David Dudley Field, animé par le désir d’étendre à toute la famille humaine le bienfait d’une loi commune, avait osé soumettre en 1875 à l’Institut de droit international ce projet de résolution : « Les nations orientales ou, pour parler d’une manière plus précise, les nations non chrétiennes, seront admises à la jouissance de tous les droits et soumises à tous les devoirs des nations de l’Occident ou, en d’autres termes, des nations chrétiennes, tels que ces droits et ces devoirs sont définis par le droit international. » Mais il se croyait encore contraint d’admettre une exception à cette règle en proposant d’établir en Orient « des tribunaux mixtes et une procédure spéciale pour le jugement de toutes contestations, d’intérêt public ou privé, dans lesquelles les Américains et les Européens seraient parties. » Les prévisions mêmes de D.-D. Field ont été dépassées, parce qu’il n’avait pu prévoir les merveilleux progrès que le Japon allait accomplir dans l’espace de vingt ans.

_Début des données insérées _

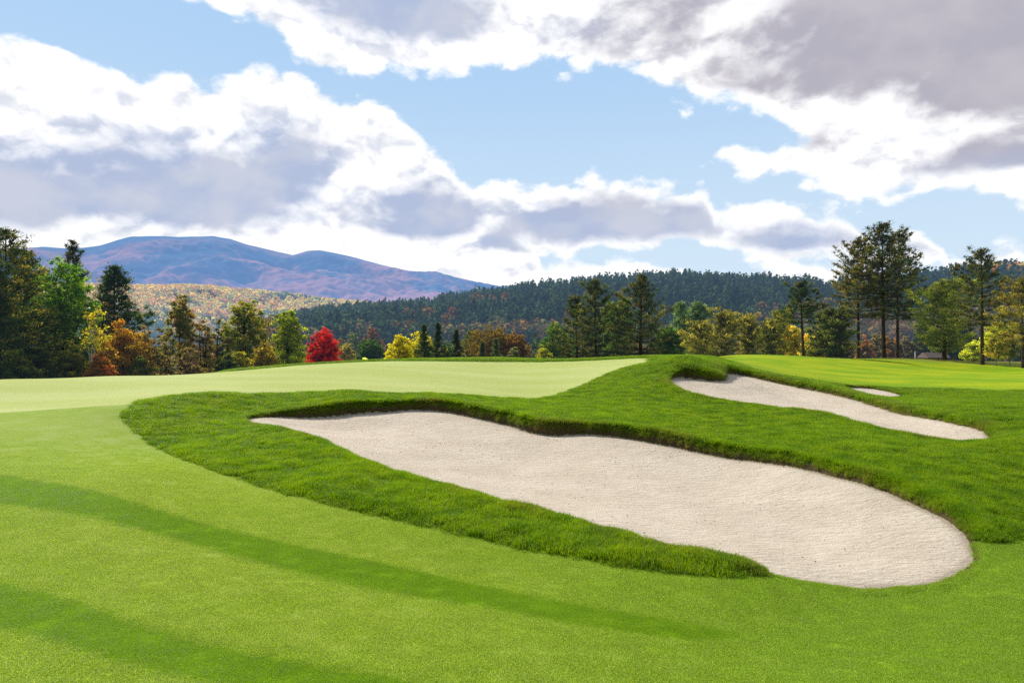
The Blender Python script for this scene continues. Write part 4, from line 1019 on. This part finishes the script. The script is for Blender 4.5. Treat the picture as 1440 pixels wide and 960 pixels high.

Le Japon, on le sait, a obtenu la suppression des juridictions consulaires, en conséquence sa pleine souveraineté en matière judiciaire, et, comme l’a si bien dit le vicomte Aoki, « son admission légitime et sans réserve dans la famille des puissances civilisées, » par ses traités du 16 juillet 1894 avec l’Angleterre, du 22 novembre 1894 avec les États-Unis, du 4 avril 1896 avec l’Allemagne, du 4 août 1896 avec la France, etc.[1].

Eclairé par une douloureuse expérience, nous ne croyons pas qu’il y ait lieu d’apporter le moindre changement, dans les rapports des puissances civilisées avec la Chine, aux conventions restrictives de 1842, de 1844 et de 1858.

  1. Voyez la brochure du baron A. de Siebold sur l’Accession du Japon au droit des gens européen (traduct. Daguin et Mayer), p. 53 et 54.